A rare photograph of the first Filipino art fair in Madrid, 1893, featuring Luna and Hidalgo paintings 

Juan Luna was the first Filipino artist to do just that: He used paint and canvas to create the “Spoliarium” and to push a nationalist agenda. And so did Marcelo H. del Pilar and Antonio Luna who used reportage in the newspaper La Solidaridad for the same end; meanwhile Rizal adapted the genre of the romantic-thriller novel to focus on the ills of the Spanish empire. Bonifacio and Jacinto were not far behind with their first Tagalog newspaper, Kalayaan, talking revolution with their op-ed pieces.

The perfect disruptor for the Filipino artistic tradition of the “wake-up call” is none other than Emmanuel “Manny” Garibay, who is one of the country’s most unafraid, unchained, if unrepentant, artists of his generation. (I say “unrepentant” because in the face of his multimillion-peso auction results, Garibay remains staunchly idealistic. “I really don’t think about those things, nor do I want to,” he remarks tartly.)

Halloween-costumes and Hollywood in Garibay’s modern Way of the Cross 

Indeed, success has not diminished his desire to convince and convert one little bit. Garibay remains true to his origin story as a student activist of the late 1970s.
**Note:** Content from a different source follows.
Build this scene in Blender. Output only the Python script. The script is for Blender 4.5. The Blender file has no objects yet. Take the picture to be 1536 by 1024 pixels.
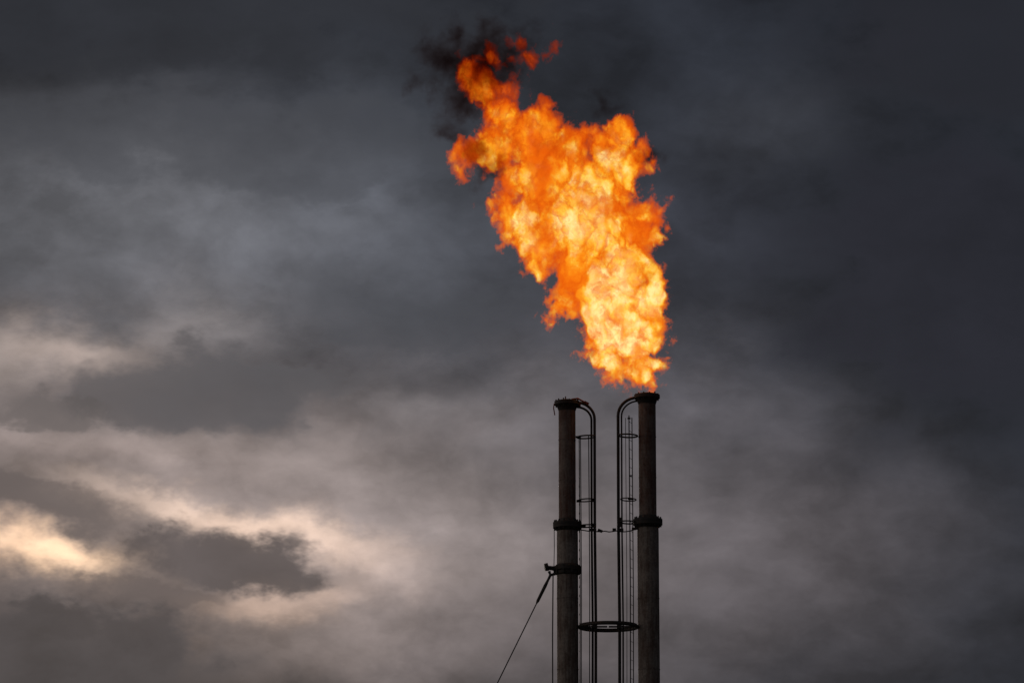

A spectacularly over-educated artist—with an armload of degrees in sociology, fine arts, as well as one in divinity—he has devised a sumptuous installation for Art Fair Philippines’ 2025 edition.

“Young people today face intense pressure to belong,” he says, and credits that need to find their own place in the sun, with the droves of 18-somethings searching for greater meaning in their lives through art.

They will not be disappointed with his installation called “Dambana.” Garibay has created a three-part multiverse with portals that lead to a central installation that turns the idea of colonialism on its head, beginning with a set of albino bul’ul, which begs the question of who truly is the exotic.

Burger-chomping cop in Garibay’s Way of the Cross 

The easiest to digest will be a Via Crucis (or Stations of the Cross) featuring modern-day exemplars such as a burger-chomping traffic cop (truly a modern scourge), karaoke-singing pharisees, and a Pinoy Batman.

Most riveting are a set of portraits of modern-day demagogues (including Elon Musk) and advertising geniuses such as Edward Bernays (“who convinced the world that cola and cigarettes were actually good for your health,” explains Garibay). Also featured are epic writers such J.R.R. Tolkien and Homer, Levi Celerio and Dolphy and Balagtas. The sum total is meant to challenge the viewer not only to look twice, but to think twice as well.

A cache of wall-sized paintings present classic, unadulterated Garibay—central of which is the work “Himbing,” an homage to Mnemosyne, mother of memory as well as the nine muses. In Garibay’s world, the Filipino goddess is as fast asleep as Superman trapped in a glacier, unable to give true life to her progeny. They sit disconnected from the world, and each other, like rain men.

A second work, “Katunayan,” represents the three stages of Filipino art (modern, pre- and post-). A “Doubting Thomas” raises questions about the fate of Pinoy culture.

Finally, there is a provocative Vitruvian Man, a take on Leonardo da Vinci who, thanks to his “Mona Lisa,” is the most famous artist in the world. Garibay hijacks this famous image by overlaying it with the face of Rizal. It’s perhaps the most irreverent and heretical in the entire fair since the national hero has been seared into our collective memories as nothing short of a god. Garibay says he riffs off Ambeth Ocampo’s “Rizal’s Overcoat,” taking aim at the Luneta monument that clothes Rizal in wintry wool while he stands in the middle of Manila’s oppressive tropical heat. It’s just one of the artworks that pose a barrage of mind-vexing questions about the worth of the Filipino.

This political sensibility is what differentiates Art Fair Philippines from its soul-sister counterparts in HK and Singapore. It keeps alive almost two centuries of Filipino activism and social criticism in art first created by Juan Luna and Jose Rizal.